When the knights built the city of Valletta, they were ingenious in their design. Not wanting to ever again suffer the trauma of a siege like the one of 1565, they fashioned the new city in such a meticulous manner, so that any potential future enemy was put off with one mere look at its OCD-like planning.
Take the city gate. The entrance is flanked by two huge, fort-like structures – cavaliers – which stand over it like twin knights guarding it. The cavaliers of St James and St John were built simply with one purpose in mind: to make the city impenetrable.
The message was glaring – try scaling these walls, try walking over that bridge, and you’ll be no more: finito, sausage. By their very presence, the cavaliers said: our men will be manning the walls on those cavaliers and they’ll be ready for you with arrows, swords, pots of boiling oil, tar, pick your choice. It was enough to make war tents in the East shudder with fear, and in fact the glorious cavaliers were never used, except, I would imagine for some show of force parades organised by the knights.
Over the centuries, the hulking cavaliers, in particular the one next to Auberge de Castille fell into disuse. Until that is, the dawn of the millennium. You may remember how everyone around the world was scrambling to come up with ideas to mark the new noughts. I distinctly remember the UK’s millennium dome, the enormous dome built purposely to house a permanent exhibition about the upcoming Third Millennium. No one really turned up for the exhibition, except myself and probably another 10 nerds.
Lucky for Malta, our millennium project was more soulful, more tangible, more needed. St James Cavalier, then a quasi-abandoned building, was lovingly and beautifully restored and converted into a national art centre for creativity, a mesmerising space for art exhibitions, a small Indy cinema and a vibrant café. We had never had anything of the sort on the island before: a fertile ground for artists to produce new work and find new meeting points with audiences.

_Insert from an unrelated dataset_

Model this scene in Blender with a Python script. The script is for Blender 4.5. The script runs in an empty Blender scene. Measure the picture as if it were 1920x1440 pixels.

For years after its opening, St James Cavalier was the place for a catch-up with a friend, for productive brainstorming or for some me-time – it was perfect to dip in and out at break times to check out whatever new exhibition was on. It was the perfect place, a few years later, from where to watch Malta’s EU ascension ceremony on a big screen, and where there was a collective burst cheering and whooping as the signatures were signed.
One look at the state of our culture is enough to show the rot that has taken over our society
It was the place where you could go, walk around and spot something – maybe a painting, maybe a photo, or a piece of pottery – and you go ‘oh!’ just like when you see a butterfly flutter in a garden, and then you happily carry the moment with you through the day.
Later, when I had my daughter, I used to send her to the children’s summer school there, and she used to absolutely love running, singing, and smudgy-painting in that historical building, breathing and living the same space that the knights did hundreds of years before.
Then, things started changing. One summer we were told that the summer school would be no more. That the air-conditioning system needed an overhaul. That they needed to close here and there.
And then bit by bit, we started realising, from the dangling wires on walls, from the smell of mould in the downstairs area, the pride-less look on the faces of the staff, that St James Cavalier was no longer being given any tender loving care.
Fast forward to 2018, the year Valletta is the European City of Culture. Is St James Cavalier, the main art centre of the island, starring as a main feature? No. The Cavalier feels like it has allowed the enemies of culture to scale its walls and take over. The place is hollow, dead, smelling of stale left-over food for cats. It has become the place where butterflies come to die.
There are still some beautiful exhibitions set up there – I recently popped in to see the heart-wrenching installation of young budding artist Matthew Schembri – but each creation now stands alone, bereft of a context, in a soulless space that now celebrates the filling in of administration forms over creative chats in the coffee shop.
St James Cavalier has become a building, stripped off even of its name. We are now asked to call it Spazju Kreattiv and I suspect that there is someone employed to sit at a desk and every week coin up ridiculous names for the different areas inside the building (‘mkejjen’ made me giggle), and then come up with boxy logos featuring the letter ‘K’.
We are witnessing the slow death of the national centre for creativity. But let’s be aware of what we are killing here – we are putting the knife in the very place which helps society look introspectively at itself and its mindset. We are killing our own self-knowledge and understanding.
Without a creative voice, a society is only one step away of becoming dead inside, and a society which is creatively dead is one which is repressed.
We are now left with the Infiorata’s pointless flower carpets and Il-Festa l-Kbira with its jigging church statues, and a V-18 chairman who has become the shame of Europe.
One look at the state of our culture is enough to show the rot that has taken over our society.
There is only one solution: we need to find the courage to scale the walls of the Cavalier ourselves, fight away the enemies of culture, and once again fly the national flag of creativity.